Chemical potential: For systems with variable particle number, the first law extends to $dU = TdS - PdV + \mu dN$ . The coherence analog of $\mu$ is the coherence cost of adding a minimal observer to $\mathcal{A}$ — this should be derivable from the bootstrap mechanism.
Non-equilibrium thermodynamics: The first law holds for arbitrary processes, not just quasi-static ones. The framework should extend to far-from-equilibrium coherence dynamics, connecting to fluctuation theorems.

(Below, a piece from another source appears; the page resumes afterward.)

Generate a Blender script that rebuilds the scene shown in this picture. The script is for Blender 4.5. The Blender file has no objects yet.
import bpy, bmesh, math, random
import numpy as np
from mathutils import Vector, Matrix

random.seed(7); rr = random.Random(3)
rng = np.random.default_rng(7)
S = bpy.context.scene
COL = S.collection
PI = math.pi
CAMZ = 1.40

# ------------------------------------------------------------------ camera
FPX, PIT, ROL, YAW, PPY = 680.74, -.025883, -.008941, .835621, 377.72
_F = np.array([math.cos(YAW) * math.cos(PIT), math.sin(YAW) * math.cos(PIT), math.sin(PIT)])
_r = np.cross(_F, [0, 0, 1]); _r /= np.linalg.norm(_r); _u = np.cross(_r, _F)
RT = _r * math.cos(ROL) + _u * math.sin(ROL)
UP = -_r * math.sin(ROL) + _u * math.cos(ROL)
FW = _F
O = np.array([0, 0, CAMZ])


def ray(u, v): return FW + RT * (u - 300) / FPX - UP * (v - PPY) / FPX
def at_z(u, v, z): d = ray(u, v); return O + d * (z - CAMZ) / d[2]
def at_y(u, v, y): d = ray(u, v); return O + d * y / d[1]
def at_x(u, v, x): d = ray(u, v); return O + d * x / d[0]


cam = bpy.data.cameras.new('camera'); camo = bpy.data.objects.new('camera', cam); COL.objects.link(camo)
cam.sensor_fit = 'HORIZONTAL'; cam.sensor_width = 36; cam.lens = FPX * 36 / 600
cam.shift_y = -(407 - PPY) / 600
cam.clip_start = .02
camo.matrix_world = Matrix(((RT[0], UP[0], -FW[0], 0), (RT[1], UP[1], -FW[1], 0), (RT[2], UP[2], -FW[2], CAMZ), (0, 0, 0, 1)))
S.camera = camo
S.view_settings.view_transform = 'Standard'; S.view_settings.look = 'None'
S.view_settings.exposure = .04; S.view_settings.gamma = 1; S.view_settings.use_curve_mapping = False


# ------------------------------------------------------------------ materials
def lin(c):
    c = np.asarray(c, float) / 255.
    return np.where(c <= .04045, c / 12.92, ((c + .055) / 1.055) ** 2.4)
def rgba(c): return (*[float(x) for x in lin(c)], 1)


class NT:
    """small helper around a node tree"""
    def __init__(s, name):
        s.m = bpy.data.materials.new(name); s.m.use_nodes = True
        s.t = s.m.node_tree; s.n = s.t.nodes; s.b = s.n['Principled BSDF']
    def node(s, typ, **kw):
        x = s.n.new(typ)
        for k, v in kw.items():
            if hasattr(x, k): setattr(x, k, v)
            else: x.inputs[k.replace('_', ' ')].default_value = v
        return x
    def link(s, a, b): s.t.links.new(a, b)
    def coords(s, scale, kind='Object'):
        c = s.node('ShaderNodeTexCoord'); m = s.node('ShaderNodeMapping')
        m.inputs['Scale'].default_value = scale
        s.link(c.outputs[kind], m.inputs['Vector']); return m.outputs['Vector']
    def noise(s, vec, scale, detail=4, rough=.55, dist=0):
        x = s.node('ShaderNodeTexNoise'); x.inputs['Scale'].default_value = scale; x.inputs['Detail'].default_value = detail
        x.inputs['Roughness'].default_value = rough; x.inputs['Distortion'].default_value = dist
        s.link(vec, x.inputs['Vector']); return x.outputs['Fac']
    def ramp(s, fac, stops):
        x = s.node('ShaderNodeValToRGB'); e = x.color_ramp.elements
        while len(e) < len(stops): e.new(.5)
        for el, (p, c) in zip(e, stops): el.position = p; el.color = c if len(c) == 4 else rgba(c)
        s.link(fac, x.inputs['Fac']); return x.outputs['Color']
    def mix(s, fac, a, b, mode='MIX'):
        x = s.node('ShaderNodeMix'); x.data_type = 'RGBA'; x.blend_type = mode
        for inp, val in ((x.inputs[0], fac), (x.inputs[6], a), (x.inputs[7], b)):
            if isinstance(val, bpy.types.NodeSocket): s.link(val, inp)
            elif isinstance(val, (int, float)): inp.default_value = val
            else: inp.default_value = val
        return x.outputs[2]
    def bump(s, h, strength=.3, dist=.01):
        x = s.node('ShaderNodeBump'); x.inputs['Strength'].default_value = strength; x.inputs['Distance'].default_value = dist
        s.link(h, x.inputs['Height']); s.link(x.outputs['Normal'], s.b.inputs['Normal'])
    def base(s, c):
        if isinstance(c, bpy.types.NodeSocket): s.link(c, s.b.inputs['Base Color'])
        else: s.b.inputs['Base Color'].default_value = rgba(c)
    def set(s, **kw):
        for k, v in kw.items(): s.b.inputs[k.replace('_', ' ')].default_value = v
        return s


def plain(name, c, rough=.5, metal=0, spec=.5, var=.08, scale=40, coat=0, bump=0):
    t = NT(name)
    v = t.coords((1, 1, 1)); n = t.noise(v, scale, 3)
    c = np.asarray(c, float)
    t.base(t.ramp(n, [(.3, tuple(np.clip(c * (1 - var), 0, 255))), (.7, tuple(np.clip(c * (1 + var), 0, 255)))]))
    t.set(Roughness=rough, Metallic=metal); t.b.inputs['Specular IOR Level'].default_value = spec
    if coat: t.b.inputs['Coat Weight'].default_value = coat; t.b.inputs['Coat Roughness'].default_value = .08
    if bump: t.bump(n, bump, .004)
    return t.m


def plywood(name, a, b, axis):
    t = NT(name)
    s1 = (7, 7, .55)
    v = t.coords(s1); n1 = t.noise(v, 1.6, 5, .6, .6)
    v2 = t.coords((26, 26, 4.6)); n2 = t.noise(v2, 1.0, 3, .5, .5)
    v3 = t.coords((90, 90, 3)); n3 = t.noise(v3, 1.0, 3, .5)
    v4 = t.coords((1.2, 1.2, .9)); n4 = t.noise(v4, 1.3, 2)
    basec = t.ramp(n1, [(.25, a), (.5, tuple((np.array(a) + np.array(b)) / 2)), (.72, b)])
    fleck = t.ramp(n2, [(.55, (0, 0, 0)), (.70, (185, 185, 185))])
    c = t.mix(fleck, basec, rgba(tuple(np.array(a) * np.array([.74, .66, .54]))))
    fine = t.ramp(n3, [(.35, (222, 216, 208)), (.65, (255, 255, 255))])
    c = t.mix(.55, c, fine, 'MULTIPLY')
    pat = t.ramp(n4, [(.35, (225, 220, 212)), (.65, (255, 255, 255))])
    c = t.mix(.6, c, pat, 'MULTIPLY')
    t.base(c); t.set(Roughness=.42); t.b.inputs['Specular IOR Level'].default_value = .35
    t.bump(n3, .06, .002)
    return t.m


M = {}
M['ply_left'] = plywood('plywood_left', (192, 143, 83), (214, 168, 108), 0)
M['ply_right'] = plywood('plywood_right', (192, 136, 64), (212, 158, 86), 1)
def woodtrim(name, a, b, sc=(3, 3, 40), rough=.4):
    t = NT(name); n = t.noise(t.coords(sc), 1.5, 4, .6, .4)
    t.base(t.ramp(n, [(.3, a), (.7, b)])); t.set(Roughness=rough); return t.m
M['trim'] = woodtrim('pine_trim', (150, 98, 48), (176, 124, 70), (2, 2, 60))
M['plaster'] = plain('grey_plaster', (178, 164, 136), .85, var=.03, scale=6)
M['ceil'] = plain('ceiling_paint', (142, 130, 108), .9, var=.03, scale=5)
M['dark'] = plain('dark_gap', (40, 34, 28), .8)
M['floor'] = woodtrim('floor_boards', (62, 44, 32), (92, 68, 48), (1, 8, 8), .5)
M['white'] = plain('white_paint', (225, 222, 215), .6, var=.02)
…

Negative temperature: In standard thermodynamics, population-inverted systems have $T < 0$ . In the framework, this corresponds to systems where adding coherence decreases entropy — which requires a bounded state space where most microstates are already accessible. Whether the framework permits such configurations is an open question.

Addressed Gaps

Free energy and Legendre transforms — Resolved: Helmholtz $F = U - TS$ , Gibbs $G = U - TS + PV$ , and grand potential $\Omega = U - TS - \mu N$ are identified as constrained coherence optimizations, each arising from coupling to an external coherence reservoir that fixes one intensive variable. See Remark 8.1.